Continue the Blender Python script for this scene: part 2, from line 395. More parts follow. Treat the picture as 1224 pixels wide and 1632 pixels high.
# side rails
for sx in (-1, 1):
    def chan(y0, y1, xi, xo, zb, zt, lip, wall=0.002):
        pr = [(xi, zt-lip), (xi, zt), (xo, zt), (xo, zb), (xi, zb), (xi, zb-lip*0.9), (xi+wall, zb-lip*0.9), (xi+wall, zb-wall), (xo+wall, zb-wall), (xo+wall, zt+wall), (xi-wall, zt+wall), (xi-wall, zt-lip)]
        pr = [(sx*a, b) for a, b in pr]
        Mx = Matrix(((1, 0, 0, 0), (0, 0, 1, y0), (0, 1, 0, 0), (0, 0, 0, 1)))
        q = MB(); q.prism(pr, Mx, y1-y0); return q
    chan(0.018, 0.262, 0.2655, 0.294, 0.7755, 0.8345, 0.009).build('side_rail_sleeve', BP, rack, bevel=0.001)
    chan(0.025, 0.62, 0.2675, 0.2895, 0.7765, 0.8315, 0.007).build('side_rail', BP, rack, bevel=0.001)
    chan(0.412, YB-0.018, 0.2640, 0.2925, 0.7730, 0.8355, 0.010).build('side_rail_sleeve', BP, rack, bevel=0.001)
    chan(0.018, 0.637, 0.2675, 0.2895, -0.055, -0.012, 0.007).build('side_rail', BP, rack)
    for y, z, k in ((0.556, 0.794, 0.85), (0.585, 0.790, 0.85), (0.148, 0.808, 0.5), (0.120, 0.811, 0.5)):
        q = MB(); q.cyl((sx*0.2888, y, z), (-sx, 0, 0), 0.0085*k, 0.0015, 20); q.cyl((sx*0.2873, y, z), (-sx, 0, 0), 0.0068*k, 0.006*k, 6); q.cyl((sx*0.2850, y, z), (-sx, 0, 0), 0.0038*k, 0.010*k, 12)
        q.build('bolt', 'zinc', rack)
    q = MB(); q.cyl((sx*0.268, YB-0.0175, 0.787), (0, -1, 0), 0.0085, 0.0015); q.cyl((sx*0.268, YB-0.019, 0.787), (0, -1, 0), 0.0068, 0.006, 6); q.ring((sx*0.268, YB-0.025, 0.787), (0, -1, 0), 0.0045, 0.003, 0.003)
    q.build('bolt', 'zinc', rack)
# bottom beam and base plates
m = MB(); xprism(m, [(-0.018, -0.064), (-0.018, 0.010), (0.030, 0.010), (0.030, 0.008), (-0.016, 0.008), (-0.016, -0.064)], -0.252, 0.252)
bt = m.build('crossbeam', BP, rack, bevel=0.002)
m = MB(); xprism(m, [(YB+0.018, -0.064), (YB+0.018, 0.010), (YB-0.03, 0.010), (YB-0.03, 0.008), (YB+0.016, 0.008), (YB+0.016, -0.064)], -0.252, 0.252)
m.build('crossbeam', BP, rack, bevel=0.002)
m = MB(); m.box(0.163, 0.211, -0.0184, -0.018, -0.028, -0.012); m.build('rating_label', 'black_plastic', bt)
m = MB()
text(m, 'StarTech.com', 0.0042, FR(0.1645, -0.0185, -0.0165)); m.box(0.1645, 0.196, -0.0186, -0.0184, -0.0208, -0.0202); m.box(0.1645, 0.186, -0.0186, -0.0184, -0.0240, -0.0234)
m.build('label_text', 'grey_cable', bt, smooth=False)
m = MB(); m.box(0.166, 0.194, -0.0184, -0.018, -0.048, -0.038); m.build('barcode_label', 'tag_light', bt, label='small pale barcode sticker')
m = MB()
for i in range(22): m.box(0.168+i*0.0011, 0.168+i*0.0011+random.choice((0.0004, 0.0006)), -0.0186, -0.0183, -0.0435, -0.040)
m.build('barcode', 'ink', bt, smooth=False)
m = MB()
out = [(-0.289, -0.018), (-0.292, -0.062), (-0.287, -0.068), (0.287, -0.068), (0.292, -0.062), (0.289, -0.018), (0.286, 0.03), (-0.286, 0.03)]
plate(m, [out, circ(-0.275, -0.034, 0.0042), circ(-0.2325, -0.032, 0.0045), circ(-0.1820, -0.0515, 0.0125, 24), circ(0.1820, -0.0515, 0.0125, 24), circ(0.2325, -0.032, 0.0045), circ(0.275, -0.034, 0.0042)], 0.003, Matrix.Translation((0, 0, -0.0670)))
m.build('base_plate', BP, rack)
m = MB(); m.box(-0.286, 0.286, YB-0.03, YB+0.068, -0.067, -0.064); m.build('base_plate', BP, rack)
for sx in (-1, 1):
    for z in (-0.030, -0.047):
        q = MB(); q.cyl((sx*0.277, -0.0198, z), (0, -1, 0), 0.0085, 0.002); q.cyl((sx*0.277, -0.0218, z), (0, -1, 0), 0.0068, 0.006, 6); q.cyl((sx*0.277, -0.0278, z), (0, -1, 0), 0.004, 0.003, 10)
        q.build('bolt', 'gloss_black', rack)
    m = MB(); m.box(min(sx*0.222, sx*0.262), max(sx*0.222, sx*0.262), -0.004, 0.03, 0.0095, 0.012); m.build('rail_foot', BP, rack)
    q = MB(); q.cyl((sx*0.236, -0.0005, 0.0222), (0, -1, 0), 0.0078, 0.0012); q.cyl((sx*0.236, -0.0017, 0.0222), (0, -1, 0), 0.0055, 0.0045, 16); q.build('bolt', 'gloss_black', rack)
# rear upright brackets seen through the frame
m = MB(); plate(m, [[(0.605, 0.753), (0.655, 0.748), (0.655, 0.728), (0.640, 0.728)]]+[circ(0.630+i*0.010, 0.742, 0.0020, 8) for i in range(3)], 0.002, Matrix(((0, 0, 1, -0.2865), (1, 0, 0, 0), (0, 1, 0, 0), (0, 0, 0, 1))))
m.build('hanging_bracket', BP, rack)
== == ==
• [Work required]: Using the listing above, reproduce each line without omission.

• [Solution to this task]:
Continue the Blender Python script for this scene: part 2, from line 395. More parts follow. Treat the picture as 1224 pixels wide and 1632 pixels high.
# side rails
for sx in (-1, 1):
    def chan(y0, y1, xi, xo, zb, zt, lip, wall=0.002):
        pr = [(xi, zt-lip), (xi, zt), (xo, zt), (xo, zb), (xi, zb), (xi, zb-lip*0.9), (xi+wall, zb-lip*0.9), (xi+wall, zb-wall), (xo+wall, zb-wall), (xo+wall, zt+wall), (xi-wall, zt+wall), (xi-wall, zt-lip)]
        pr = [(sx*a, b) for a, b in pr]
        Mx = Matrix(((1, 0, 0, 0), (0, 0, 1, y0), (0, 1, 0, 0), (0, 0, 0, 1)))
        q = MB(); q.prism(pr, Mx, y1-y0); return q
    chan(0.018, 0.262, 0.2655, 0.294, 0.7755, 0.8345, 0.009).build('side_rail_sleeve', BP, rack, bevel=0.001)
    chan(0.025, 0.62, 0.2675, 0.2895, 0.7765, 0.8315, 0.007).build('side_rail', BP, rack, bevel=0.001)
    chan(0.412, YB-0.018, 0.2640, 0.2925, 0.7730, 0.8355, 0.010).build('side_rail_sleeve', BP, rack, bevel=0.001)
    chan(0.018, 0.637, 0.2675, 0.2895, -0.055, -0.012, 0.007).build('side_rail', BP, rack)
    for y, z, k in ((0.556, 0.794, 0.85), (0.585, 0.790, 0.85), (0.148, 0.808, 0.5), (0.120, 0.811, 0.5)):
        q = MB(); q.cyl((sx*0.2888, y, z), (-sx, 0, 0), 0.0085*k, 0.0015, 20); q.cyl((sx*0.2873, y, z), (-sx, 0, 0), 0.0068*k, 0.006*k, 6); q.cyl((sx*0.2850, y, z), (-sx, 0, 0), 0.0038*k, 0.010*k, 12)
        q.build('bolt', 'zinc', rack)
    q = MB(); q.cyl((sx*0.268, YB-0.0175, 0.787), (0, -1, 0), 0.0085, 0.0015); q.cyl((sx*0.268, YB-0.019, 0.787), (0, -1, 0), 0.0068, 0.006, 6); q.ring((sx*0.268, YB-0.025, 0.787), (0, -1, 0), 0.0045, 0.003, 0.003)
    q.build('bolt', 'zinc', rack)
# bottom beam and base plates
m = MB(); xprism(m, [(-0.018, -0.064), (-0.018, 0.010), (0.030, 0.010), (0.030, 0.008), (-0.016, 0.008), (-0.016, -0.064)], -0.252, 0.252)
bt = m.build('crossbeam', BP, rack, bevel=0.002)
m = MB(); xprism(m, [(YB+0.018, -0.064), (YB+0.018, 0.010), (YB-0.03, 0.010), (YB-0.03, 0.008), (YB+0.016, 0.008), (YB+0.016, -0.064)], -0.252, 0.252)
m.build('crossbeam', BP, rack, bevel=0.002)
m = MB(); m.box(0.163, 0.211, -0.0184, -0.018, -0.028, -0.012); m.build('rating_label', 'black_plastic', bt)
m = MB()
text(m, 'StarTech.com', 0.0042, FR(0.1645, -0.0185, -0.0165)); m.box(0.1645, 0.196, -0.0186, -0.0184, -0.0208, -0.0202); m.box(0.1645, 0.186, -0.0186, -0.0184, -0.0240, -0.0234)
m.build('label_text', 'grey_cable', bt, smooth=False)
m = MB(); m.box(0.166, 0.194, -0.0184, -0.018, -0.048, -0.038); m.build('barcode_label', 'tag_light', bt, label='small pale barcode sticker')
m = MB()
for i in range(22): m.box(0.168+i*0.0011, 0.168+i*0.0011+random.choice((0.0004, 0.0006)), -0.0186, -0.0183, -0.0435, -0.040)
m.build('barcode', 'ink', bt, smooth=False)
m = MB()
out = [(-0.289, -0.018), (-0.292, -0.062), (-0.287, -0.068), (0.287, -0.068), (0.292, -0.062), (0.289, -0.018), (0.286, 0.03), (-0.286, 0.03)]
plate(m, [out, circ(-0.275, -0.034, 0.0042), circ(-0.2325, -0.032, 0.0045), circ(-0.1820, -0.0515, 0.0125, 24), circ(0.1820, -0.0515, 0.0125, 24), circ(0.2325, -0.032, 0.0045), circ(0.275, -0.034, 0.0042)], 0.003, Matrix.Translation((0, 0, -0.0670)))
m.build('base_plate', BP, rack)
m = MB(); m.box(-0.286, 0.286, YB-0.03, YB+0.068, -0.067, -0.064); m.build('base_plate', BP, rack)
for sx in (-1, 1):
    for z in (-0.030, -0.047):
        q = MB(); q.cyl((sx*0.277, -0.0198, z), (0, -1, 0), 0.0085, 0.002); q.cyl((sx*0.277, -0.0218, z), (0, -1, 0), 0.0068, 0.006, 6); q.cyl((sx*0.277, -0.0278, z), (0, -1, 0), 0.004, 0.003, 10)
        q.build('bolt', 'gloss_black', rack)
    m = MB(); m.box(min(sx*0.222, sx*0.262), max(sx*0.222, sx*0.262), -0.004, 0.03, 0.0095, 0.012); m.build('rail_foot', BP, rack)
    q = MB(); q.cyl((sx*0.236, -0.0005, 0.0222), (0, -1, 0), 0.0078, 0.0012); q.cyl((sx*0.236, -0.0017, 0.0222), (0, -1, 0), 0.0055, 0.0045, 16); q.build('bolt', 'gloss_black', rack)
# rear upright brackets seen through the frame
m = MB(); plate(m, [[(0.605, 0.753), (0.655, 0.748), (0.655, 0.728), (0.640, 0.728)]]+[circ(0.630+i*0.010, 0.742, 0.0020, 8) for i in range(3)], 0.002, Matrix(((0, 0, 1, -0.2865), (1, 0, 0, 0), (0, 1, 0, 0), (0, 0, 0, 1))))
m.build('hanging_bracket', BP, rack)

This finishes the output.